March 18, 2017

Within the realm of communication, there are many devices and applications that hold promise for solving our most pressing issues of environmental waste, global poverty, and world hunger. However, the communications tool that I find the most promising is the Internet of Things. The Internet of Things is a primarily open source communications system that can be used to solve many of our most pressing sustainability issues today. First, the Internet of Things is defined as is the “inter-networking of physical devices, vehicles,… buildings, and other items… that enable these objects to collect and exchange data” (Wikipedia). It has an incredible potential for application in many areas of sustainability including products like the “Nest” that regulate temperature in consumer homes and safety information systems that allow users to connect with their homes remotely. Specifically, I am interested in how the Internet of Things can limit overproduction and wasted transportation costs in businesses in the United States.

Each year, the United States produces millions and millions of dollars worth of wasted food, clothing, and other consumer products. For example, fifty percent of the produce in the United States is wasted on a yearly basis (Atlantic). In addition, almost ten and a half million tons of clothing are discarded by Americans each year (Atlantic). While both of these issues are caused by many factors such as agricultural subsidies and a consumer-focused society, the Internet of Things can be a valuable tool in solving the issue of overproduction. In addition, the United States wastes an inordinate amount of resources in manufacturing and shipping these overproduced goods, which is incredibly costly to the environment. According to the Union for Concerned Scientists, transportation makes up the largest portion of air pollution in the United States (UCSUSA). Factories, though most of them are not located in the United States, also contribute significantly to pollution and resource reduction.

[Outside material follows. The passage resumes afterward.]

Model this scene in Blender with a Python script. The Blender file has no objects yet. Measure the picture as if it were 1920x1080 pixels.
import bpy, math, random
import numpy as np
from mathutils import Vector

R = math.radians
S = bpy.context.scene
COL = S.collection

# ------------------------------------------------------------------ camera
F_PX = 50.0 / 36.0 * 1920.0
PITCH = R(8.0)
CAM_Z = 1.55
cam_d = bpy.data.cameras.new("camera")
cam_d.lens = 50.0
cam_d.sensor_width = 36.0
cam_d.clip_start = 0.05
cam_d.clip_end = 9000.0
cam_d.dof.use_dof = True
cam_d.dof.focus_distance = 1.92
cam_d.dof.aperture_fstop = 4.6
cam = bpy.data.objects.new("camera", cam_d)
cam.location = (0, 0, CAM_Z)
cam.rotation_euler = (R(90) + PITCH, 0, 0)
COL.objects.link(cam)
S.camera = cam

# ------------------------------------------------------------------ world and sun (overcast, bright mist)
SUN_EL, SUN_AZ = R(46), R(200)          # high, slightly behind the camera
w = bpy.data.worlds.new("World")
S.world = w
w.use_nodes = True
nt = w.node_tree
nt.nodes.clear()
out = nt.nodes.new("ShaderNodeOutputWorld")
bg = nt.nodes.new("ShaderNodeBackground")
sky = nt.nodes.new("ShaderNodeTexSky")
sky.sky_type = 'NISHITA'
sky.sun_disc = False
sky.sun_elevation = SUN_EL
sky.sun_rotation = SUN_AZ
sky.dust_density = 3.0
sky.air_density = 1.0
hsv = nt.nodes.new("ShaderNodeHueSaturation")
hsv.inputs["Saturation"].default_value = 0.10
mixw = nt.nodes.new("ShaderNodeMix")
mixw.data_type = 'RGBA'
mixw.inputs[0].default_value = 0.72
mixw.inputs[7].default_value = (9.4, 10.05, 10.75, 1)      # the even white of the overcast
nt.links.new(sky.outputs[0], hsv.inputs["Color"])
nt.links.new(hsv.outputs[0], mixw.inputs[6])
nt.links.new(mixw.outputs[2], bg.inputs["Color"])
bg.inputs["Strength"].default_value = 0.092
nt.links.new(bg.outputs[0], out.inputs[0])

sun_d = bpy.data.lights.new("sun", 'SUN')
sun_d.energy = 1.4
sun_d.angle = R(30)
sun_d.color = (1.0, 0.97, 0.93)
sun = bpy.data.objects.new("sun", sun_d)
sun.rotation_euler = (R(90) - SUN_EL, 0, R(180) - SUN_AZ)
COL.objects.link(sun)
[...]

In order to show how the Internet of Things can mitigate this overproduction and transportation waste, I will use grocery stores as an example. Grocery stores can use the Internet of Things to track the exact amount of food they need to supply to their customers. First, smart refrigerators can be used to accumulate data on the food products that consumers are using the most at home (Wikipedia). Then, this data can be shared via open source with grocery stores in the area to allow them to better understand the needs of the customers coming into their store. In addition, the store can integrate smart technology into the physical plant of their store to understand almost immediately exactly which products customers are and aren’t buying (MBTMag). After the store has accurate information on the amount of goods it needs in each department, the companies shipping the food products can use integrated smart cities to find the fastest and most efficient routes to deliver the necessary supplies to the grocery store (Mimeo). By allowing companies to collect better data on the needs of their customers and supplying transportation agencies with accurate information, the Internet of Things can be used to lower the amount of unnecessary production overall and ensure that those items being shipped are making the most efficient use of scarce resources.

Thankfully, there are an incredible number of open source and IP technologies currently being developed for the Internet of Things. Specifically, Kaa “is a multi-purpose middleware platform for the Internet of Things that allows building complete end-to-end IoT solutions, connected applications, and smart products” (KaaProject). In addition, websites such as offer a wide range of Internet of Things-enabled products that consumers can immediately implement to track energy and information usage inside their homes (IotList). All of these products and more can be used to not only eliminate waste on an individual basis, but also to eradicate the over production and transportation waste that plague our society.